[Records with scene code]
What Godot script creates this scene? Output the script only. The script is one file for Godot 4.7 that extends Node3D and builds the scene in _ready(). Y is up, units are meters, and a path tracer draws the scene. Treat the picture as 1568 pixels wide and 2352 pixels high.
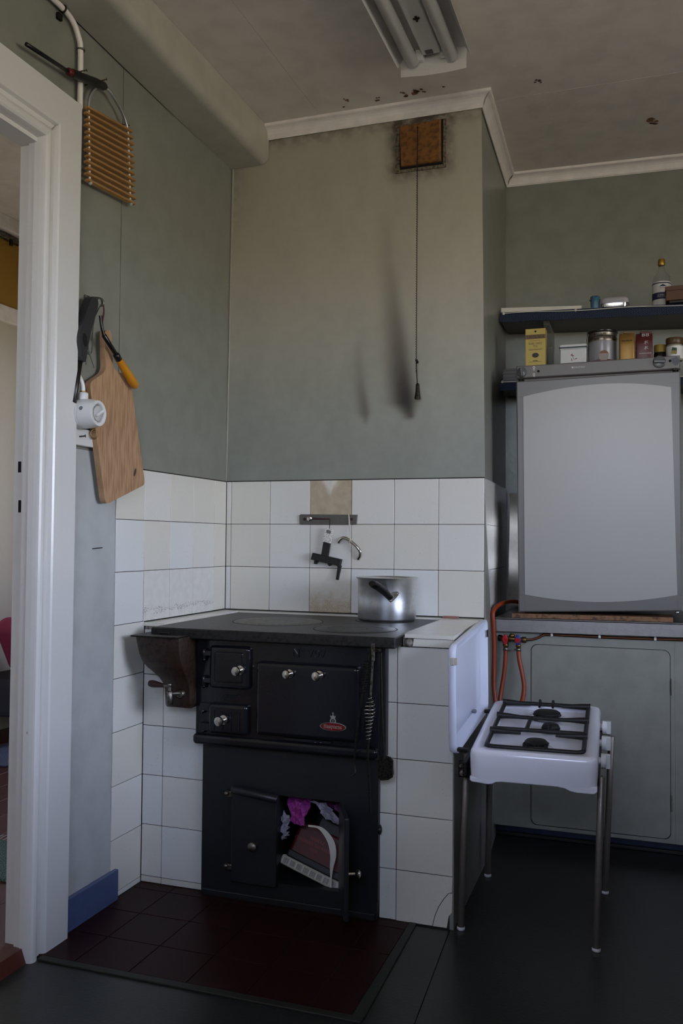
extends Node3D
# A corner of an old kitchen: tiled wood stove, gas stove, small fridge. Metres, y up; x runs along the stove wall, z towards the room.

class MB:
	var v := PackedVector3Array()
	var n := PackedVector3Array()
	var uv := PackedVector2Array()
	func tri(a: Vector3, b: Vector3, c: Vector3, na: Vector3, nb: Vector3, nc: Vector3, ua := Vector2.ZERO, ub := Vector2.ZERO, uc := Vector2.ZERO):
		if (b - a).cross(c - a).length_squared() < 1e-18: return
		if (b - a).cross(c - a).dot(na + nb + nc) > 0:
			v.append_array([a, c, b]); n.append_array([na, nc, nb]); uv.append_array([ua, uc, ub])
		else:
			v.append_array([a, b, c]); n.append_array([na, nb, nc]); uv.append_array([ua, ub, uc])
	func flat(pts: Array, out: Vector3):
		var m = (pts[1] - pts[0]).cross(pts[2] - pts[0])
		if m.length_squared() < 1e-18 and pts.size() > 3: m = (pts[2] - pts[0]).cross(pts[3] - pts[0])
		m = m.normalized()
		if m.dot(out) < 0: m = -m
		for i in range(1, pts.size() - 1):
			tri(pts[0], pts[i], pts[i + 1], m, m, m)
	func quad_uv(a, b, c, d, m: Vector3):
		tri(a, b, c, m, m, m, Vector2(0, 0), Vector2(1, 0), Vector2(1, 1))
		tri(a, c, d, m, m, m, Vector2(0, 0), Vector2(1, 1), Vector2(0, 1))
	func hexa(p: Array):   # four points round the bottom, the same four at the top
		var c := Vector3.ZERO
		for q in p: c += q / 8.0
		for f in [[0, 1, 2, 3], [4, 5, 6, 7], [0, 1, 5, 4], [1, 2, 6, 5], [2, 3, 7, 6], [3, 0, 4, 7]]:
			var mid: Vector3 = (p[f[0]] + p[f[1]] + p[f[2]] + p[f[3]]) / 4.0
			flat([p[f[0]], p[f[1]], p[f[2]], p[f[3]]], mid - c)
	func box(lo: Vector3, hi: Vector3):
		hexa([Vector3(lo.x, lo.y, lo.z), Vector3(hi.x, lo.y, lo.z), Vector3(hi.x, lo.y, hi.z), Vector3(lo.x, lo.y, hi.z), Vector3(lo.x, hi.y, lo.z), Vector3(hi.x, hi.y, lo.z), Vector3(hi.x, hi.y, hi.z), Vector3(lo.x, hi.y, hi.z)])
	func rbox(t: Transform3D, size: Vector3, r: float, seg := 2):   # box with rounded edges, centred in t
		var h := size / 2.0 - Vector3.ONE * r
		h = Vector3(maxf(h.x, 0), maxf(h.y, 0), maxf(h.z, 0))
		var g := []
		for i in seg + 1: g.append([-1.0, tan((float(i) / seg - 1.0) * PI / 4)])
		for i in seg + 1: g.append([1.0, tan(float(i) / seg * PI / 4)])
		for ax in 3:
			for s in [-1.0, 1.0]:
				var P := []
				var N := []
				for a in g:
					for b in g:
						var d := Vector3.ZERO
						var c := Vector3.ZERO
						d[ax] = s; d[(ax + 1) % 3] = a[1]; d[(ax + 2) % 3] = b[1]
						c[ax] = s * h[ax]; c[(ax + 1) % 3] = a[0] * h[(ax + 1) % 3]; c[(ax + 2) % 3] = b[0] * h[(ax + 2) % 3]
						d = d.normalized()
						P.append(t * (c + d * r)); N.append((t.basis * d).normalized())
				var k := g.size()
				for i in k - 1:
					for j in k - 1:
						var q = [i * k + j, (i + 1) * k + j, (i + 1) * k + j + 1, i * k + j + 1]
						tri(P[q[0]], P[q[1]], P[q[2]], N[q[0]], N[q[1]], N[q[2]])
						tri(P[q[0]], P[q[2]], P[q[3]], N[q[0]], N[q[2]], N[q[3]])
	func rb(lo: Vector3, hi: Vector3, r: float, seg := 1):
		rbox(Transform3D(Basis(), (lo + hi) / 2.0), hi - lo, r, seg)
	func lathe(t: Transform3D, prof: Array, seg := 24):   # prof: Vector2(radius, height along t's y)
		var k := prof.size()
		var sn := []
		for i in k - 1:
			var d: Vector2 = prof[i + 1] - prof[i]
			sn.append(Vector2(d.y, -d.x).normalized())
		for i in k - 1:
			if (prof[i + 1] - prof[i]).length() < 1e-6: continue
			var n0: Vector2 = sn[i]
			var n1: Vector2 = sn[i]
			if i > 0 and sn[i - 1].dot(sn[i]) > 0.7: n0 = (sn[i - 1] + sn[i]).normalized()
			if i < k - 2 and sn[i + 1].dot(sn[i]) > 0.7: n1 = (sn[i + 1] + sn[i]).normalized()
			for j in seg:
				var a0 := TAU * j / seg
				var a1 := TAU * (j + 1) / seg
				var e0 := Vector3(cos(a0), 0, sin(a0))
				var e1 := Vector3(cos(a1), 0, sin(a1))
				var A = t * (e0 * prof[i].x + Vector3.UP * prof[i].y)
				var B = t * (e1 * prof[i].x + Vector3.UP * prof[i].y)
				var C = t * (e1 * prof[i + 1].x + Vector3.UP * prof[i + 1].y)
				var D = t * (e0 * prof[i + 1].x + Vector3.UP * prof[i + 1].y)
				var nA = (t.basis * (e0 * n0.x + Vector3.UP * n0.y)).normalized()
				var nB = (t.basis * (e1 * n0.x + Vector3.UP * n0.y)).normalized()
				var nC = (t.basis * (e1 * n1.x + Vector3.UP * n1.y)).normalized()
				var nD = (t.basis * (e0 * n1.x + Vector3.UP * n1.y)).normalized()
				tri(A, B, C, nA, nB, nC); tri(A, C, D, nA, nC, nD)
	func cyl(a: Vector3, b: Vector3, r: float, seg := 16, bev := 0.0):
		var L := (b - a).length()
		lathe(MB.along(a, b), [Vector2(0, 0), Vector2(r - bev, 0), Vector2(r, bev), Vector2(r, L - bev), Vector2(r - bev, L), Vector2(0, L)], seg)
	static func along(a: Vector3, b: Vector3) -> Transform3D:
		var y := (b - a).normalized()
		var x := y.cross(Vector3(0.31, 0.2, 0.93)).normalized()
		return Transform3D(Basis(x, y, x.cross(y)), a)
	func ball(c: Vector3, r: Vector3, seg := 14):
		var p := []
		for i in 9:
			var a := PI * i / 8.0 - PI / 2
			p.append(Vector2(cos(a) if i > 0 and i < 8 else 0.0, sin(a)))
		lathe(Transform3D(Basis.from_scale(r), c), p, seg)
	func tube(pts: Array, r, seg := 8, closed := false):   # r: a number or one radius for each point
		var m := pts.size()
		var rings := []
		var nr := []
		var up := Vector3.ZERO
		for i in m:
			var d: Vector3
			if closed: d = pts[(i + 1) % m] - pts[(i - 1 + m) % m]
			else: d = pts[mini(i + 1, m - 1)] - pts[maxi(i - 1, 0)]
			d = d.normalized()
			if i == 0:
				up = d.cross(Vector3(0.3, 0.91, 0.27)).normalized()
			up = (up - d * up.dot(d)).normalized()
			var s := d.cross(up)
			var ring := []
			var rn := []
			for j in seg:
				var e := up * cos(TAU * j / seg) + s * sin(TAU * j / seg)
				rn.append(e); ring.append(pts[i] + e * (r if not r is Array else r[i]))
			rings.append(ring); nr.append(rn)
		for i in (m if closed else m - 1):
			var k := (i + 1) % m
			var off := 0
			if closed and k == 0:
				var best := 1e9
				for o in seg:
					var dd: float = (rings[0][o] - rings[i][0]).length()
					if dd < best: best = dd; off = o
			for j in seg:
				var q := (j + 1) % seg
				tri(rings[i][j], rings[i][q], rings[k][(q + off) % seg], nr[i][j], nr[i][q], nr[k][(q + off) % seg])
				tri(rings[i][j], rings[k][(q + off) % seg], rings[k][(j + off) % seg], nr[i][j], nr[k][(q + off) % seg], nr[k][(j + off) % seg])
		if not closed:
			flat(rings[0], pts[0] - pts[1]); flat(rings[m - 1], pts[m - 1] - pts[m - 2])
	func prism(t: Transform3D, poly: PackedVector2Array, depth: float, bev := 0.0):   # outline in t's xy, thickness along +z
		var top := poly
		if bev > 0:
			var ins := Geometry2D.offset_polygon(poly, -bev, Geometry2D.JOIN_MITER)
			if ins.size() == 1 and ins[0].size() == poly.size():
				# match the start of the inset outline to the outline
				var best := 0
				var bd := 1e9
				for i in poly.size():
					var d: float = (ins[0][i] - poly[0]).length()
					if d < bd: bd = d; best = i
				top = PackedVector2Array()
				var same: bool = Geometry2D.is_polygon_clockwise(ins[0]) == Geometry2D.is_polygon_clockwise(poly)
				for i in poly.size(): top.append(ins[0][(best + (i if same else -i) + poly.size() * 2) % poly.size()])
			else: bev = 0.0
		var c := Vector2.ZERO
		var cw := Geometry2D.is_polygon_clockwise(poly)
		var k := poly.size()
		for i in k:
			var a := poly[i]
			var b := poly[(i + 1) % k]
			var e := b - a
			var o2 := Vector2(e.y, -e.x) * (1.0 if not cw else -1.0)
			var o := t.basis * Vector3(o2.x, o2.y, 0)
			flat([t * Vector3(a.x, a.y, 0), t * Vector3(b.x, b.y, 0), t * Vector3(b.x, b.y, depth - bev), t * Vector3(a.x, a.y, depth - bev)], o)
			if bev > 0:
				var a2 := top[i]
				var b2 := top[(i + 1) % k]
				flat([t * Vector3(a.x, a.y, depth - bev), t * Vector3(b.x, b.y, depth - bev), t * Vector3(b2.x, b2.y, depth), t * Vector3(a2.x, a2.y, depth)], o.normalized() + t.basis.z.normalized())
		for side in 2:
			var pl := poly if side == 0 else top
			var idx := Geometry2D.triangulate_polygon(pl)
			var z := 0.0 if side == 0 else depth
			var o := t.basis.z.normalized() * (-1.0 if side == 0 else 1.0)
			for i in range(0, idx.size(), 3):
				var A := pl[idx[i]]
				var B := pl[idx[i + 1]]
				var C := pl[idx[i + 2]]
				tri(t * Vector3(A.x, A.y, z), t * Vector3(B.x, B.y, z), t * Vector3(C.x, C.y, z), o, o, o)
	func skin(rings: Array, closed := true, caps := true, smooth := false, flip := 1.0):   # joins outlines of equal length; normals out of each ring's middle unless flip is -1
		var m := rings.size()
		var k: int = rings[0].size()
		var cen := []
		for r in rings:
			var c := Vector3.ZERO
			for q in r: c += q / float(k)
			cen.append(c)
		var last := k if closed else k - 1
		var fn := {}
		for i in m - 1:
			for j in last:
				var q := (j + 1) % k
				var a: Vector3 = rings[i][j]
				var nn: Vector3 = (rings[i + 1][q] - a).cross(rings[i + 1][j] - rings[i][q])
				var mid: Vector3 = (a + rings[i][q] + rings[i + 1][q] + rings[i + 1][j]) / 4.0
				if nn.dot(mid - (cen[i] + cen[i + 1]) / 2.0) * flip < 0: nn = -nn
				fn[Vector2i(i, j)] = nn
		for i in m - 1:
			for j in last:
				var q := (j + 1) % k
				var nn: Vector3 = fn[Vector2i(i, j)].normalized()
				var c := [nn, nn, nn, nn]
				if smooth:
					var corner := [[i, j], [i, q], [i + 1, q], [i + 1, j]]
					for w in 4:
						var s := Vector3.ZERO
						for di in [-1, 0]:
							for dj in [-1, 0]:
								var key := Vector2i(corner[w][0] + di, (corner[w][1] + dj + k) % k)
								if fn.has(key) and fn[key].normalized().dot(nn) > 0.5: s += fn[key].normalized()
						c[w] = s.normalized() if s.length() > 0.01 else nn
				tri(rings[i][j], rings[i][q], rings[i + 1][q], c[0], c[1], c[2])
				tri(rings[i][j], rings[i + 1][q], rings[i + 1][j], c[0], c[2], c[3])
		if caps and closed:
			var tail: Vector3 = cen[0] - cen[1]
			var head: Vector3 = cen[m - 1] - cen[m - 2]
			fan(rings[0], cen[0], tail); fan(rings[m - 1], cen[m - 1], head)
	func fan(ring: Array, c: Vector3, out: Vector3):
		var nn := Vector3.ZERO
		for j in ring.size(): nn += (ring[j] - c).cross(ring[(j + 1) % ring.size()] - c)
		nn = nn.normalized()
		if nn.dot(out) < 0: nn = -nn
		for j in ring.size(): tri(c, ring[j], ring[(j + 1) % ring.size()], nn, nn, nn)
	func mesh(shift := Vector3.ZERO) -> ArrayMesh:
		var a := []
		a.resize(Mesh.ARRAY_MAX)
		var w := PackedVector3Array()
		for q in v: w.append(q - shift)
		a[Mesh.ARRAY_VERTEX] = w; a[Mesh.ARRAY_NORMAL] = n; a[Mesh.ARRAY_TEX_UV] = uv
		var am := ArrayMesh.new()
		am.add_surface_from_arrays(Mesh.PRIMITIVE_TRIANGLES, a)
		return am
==
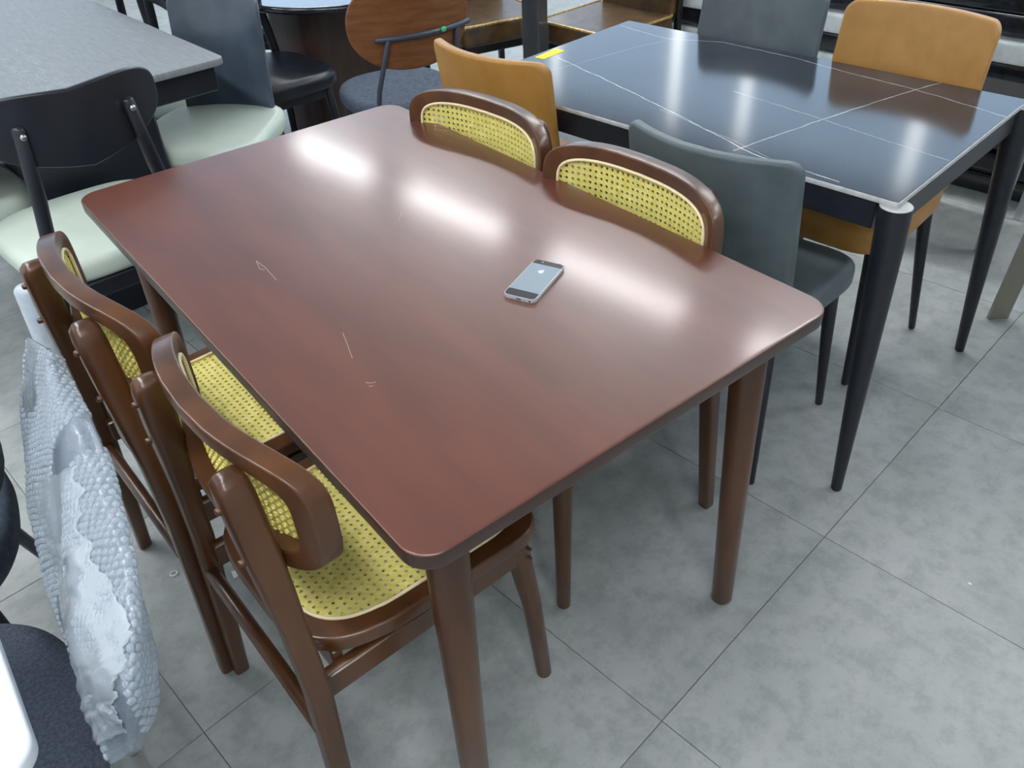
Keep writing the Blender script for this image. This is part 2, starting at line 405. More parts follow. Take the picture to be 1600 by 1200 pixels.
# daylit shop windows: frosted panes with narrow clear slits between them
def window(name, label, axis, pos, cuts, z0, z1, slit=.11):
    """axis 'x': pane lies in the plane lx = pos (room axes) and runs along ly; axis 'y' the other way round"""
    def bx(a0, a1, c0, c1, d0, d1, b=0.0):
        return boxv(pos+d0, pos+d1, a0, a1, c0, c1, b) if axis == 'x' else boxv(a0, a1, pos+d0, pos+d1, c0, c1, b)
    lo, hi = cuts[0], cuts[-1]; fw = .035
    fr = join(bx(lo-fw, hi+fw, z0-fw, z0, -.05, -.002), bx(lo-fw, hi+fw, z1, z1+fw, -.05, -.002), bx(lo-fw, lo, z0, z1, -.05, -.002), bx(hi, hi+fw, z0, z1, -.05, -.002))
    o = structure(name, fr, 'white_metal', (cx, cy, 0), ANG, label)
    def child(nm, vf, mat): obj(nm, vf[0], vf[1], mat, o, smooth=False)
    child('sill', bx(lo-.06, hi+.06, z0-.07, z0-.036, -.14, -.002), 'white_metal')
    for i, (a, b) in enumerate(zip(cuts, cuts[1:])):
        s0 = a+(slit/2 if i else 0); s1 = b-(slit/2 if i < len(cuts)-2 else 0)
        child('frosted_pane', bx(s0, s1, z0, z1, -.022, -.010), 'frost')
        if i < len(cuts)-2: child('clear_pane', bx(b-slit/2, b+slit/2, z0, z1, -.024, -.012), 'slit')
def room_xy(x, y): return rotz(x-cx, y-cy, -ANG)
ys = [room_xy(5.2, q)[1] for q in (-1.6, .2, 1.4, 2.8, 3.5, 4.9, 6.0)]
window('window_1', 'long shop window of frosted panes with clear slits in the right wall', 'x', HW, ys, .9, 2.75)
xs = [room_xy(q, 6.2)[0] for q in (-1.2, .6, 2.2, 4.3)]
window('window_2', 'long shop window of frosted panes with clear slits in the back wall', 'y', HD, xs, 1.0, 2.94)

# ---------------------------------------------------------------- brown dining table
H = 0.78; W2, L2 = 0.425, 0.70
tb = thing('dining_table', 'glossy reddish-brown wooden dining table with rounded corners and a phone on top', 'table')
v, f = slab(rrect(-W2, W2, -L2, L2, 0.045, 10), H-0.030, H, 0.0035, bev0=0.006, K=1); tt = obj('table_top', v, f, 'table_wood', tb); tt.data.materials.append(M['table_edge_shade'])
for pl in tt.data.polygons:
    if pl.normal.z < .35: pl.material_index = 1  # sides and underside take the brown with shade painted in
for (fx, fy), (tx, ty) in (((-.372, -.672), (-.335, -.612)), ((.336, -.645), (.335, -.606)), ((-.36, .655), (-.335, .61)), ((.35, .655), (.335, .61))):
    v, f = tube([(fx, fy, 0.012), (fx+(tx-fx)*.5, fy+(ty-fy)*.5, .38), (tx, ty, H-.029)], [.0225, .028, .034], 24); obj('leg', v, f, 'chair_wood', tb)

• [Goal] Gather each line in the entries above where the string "picture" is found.

• [Correct response]
What Godot script creates this scene? Output the script only. The script is one file for Godot 4.7 that extends Node3D and builds the scene in _ready(). Y is up, units are meters, and a path tracer draws the scene. Treat the picture as 1568 pixels wide and 2352 pixels high.
Keep writing the Blender script for this image. This is part 2, starting at line 405. More parts follow. Take the picture to be 1600 by 1200 pixels.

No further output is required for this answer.